- [Problem to solve] Collect all lines below with the string "scene".

- [Material provided]
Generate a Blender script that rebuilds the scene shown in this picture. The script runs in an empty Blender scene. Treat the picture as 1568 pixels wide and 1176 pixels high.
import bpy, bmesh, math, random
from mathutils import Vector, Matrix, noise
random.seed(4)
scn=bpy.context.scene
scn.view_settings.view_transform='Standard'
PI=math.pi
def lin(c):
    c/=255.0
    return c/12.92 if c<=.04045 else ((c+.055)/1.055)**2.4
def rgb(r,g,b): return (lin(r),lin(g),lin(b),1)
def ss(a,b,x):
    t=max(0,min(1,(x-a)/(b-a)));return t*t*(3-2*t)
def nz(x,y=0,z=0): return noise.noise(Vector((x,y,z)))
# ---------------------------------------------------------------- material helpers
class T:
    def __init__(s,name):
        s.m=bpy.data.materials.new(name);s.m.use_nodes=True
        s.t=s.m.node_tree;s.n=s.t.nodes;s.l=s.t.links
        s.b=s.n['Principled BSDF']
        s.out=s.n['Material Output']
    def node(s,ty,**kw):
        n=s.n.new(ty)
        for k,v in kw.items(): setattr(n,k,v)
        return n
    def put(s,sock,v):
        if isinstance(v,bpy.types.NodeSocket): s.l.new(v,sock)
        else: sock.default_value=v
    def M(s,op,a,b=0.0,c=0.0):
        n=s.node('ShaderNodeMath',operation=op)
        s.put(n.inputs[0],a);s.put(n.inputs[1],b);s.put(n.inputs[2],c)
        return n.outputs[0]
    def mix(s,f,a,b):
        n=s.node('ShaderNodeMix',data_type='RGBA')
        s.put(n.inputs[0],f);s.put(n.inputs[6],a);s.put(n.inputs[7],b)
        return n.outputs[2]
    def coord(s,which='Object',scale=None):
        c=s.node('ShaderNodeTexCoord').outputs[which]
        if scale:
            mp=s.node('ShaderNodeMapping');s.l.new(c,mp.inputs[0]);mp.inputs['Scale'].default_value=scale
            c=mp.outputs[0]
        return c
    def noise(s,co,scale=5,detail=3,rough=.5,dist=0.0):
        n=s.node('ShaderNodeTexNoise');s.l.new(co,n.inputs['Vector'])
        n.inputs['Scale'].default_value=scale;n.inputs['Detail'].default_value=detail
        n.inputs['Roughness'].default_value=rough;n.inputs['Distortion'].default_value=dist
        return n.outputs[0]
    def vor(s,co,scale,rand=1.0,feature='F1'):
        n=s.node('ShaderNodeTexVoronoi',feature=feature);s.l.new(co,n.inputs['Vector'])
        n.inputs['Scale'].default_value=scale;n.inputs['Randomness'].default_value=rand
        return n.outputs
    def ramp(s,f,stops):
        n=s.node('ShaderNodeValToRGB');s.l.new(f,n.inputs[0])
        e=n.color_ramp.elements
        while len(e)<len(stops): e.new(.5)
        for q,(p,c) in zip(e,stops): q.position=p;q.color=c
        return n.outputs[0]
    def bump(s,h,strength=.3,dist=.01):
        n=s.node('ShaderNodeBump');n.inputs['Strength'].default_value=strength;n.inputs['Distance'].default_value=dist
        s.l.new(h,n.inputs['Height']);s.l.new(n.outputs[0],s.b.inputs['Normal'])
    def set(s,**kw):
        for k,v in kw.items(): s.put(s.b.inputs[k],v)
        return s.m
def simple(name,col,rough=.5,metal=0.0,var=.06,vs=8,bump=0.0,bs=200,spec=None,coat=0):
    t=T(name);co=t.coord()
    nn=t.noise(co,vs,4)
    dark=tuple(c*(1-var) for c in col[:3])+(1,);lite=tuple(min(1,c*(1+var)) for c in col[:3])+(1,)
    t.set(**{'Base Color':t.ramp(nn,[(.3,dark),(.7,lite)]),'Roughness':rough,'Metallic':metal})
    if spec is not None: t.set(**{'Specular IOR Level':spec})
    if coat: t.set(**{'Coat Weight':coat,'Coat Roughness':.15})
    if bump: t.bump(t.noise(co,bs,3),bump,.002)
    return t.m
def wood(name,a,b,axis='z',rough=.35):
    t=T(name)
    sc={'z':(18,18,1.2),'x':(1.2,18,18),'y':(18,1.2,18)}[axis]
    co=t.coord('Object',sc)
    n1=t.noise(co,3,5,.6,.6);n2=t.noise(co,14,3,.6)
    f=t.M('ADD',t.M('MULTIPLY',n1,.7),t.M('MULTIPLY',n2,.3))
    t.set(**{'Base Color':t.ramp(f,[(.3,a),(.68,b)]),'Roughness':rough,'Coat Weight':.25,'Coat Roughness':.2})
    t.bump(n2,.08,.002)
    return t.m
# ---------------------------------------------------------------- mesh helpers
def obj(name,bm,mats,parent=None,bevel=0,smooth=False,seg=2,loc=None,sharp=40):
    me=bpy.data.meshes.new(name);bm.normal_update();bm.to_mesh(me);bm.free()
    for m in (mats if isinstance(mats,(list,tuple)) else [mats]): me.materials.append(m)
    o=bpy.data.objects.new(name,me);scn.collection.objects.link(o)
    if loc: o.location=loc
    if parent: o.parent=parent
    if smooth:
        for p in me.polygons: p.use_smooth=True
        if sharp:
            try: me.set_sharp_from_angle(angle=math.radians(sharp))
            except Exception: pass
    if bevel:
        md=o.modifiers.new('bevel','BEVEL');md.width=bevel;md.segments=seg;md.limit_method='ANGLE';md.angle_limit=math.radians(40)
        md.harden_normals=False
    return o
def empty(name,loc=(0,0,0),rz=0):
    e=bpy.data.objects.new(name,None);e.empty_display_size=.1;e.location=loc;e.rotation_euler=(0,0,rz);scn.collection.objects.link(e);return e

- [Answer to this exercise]
Generate a Blender script that rebuilds the scene shown in this picture. The script runs in an empty Blender scene. Treat the picture as 1568 pixels wide and 1176 pixels high.
scn=bpy.context.scene